I have attended several trainings with this group and though I feel late to the party and do not consider myself “poor,” I plan to find ways to participate in this campaign in the coming weeks.

Fifty-one years after Dr King indicted a complacent nation, we see that complacency still has a hold of us. The past 18 months I have wanted to find ways to resist that. One of the songs from the Poor People’s Campaign gives voice to my feeling.

Somebodys hurting my sister and its gone on far too long
        And we wont be silent anymore.

I could go on now and try to convince you to join me, to lay down your life. I would love to have some of you get trained and be involved in these forty days of action with me. Right before Jesus says “Love one another” he says, I tell you all this that my joy may be yours, and your joy may be complete. And it is joyful work when we work for love and justice with friends. You all know that from the work you do for love and justice, in the work you are part of here in the congregation with outreach to refugees and Sanctuary DMV and the racial justice group and Community Cafe and Warm Nights…

I could go on and on. But I won’t. Instead I invite you to find those places where you see that justice is lacking, where you see “love in public” is needed. I invite you to look for where you can find joy and friendship while acting for justice and love. Because joy and justice go together, like love and pleasure.
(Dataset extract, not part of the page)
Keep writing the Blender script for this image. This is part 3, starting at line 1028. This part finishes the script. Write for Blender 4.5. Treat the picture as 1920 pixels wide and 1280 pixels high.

When we lose sight of the joy in justice, we are noisy gongs and clanging symbols.

So work for justice with joy, whether that is on the edges of the denomination or in the trees or on the capitol lawn, or in the streets …
I tell you all this that my joy may be yours,
        and your joy may be complete.
        Love one another as I have loved you.
        There is no greater love than to lay down ones life for ones friends.